Non è la prima volta, è già avvenuto quando George Bush Jr. era determinato ad “esportare la democrazia” in Iraq nel 2003, nonostante fosse stato informato dall’intelligence che una tale mossa avrebbe scatenato una guerra civile tra sunniti e sciiti del paese.

Quando Barack Obama ha deciso di dichiarare la “fine della guerra” in Iraq nel 2013, nonostante le concrete preoccupazioni degli esperti di intelligence che una tale mossa avrebbe aiutato l’insurrezione sunnita e le avrebbe permesso di metastatizzare nello Stato Islamico.

Anche quando Donald Trump ha deciso di “riportare le truppe a casa” dall’Afghanistan nel 2020, nonostante gli fosse stato detto senza mezzi termini che così facendo avrebbe restituito il Paese ai talebani.
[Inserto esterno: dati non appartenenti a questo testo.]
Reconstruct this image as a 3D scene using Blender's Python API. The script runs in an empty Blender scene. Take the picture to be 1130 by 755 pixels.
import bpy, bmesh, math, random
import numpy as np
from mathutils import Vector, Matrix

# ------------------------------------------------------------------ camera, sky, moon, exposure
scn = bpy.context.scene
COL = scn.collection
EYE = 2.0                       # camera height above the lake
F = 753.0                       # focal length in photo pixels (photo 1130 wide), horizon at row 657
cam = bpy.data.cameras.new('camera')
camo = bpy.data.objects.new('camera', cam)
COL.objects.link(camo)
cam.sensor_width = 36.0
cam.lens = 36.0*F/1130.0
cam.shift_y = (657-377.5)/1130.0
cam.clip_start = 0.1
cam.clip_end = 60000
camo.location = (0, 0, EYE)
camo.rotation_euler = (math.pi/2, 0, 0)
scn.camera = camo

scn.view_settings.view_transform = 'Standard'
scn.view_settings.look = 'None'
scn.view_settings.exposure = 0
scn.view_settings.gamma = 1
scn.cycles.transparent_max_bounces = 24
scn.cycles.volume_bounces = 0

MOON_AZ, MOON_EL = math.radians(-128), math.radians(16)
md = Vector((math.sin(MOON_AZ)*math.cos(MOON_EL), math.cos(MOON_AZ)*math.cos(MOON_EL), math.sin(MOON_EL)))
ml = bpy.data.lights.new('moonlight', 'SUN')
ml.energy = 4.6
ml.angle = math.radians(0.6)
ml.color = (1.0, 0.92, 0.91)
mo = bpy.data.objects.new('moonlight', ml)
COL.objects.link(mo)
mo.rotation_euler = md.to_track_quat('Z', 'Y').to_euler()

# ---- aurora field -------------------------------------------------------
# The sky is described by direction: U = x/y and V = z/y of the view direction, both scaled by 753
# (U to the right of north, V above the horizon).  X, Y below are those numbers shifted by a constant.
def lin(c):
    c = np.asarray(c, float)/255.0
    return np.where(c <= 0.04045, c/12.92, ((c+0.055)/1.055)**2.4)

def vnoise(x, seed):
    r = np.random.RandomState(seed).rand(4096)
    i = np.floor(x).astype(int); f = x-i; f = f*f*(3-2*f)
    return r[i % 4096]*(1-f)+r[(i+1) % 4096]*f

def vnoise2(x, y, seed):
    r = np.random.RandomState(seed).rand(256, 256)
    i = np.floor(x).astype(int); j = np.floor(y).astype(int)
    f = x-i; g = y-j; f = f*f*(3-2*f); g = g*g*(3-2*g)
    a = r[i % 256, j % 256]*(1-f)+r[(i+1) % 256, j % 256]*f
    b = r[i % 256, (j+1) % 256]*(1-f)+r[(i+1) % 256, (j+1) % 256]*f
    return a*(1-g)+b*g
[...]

Così The Donald mandò il suo capo del Dipartimento di Stato, Mike Pompeo a trattare gli accordi di Doha direttamente con i talebani. Oggi Biden ha detto che gli afgani (l’esercito ndr) non sono stati in grado di difendere il loro Paese dall’avanzata dei talebani. Ma come? Dovevano combattere contro i talebani, contro coloro che avevano un accordo con gli americani? Un controsenso unico e fuorviante, un modo per addossare le colpe di un fallimento ad un popolo, quello afgano, che si è trovato in mezzo a due egemonie, in diversi modi, ugualmente spietate e senza scrupoli, quella occidentale e quella talebana.

Le varie amministrazioni Usa che si sono succedute, in maniera bipartisan, quando hanno dovuto decidere su questioni di sicurezza nazionale ed internazionale hanno sempre dimostrato un netto rifiuto ad accogliere i suggerimenti dei loro funzionari dell’intelligence, ciò, solo e soltanto per meri calcoli di consenso politico senza mai valutare le ripercussioni sulla geopolitica anche se in ballo vi erano palesi violazioni dei diritti umani.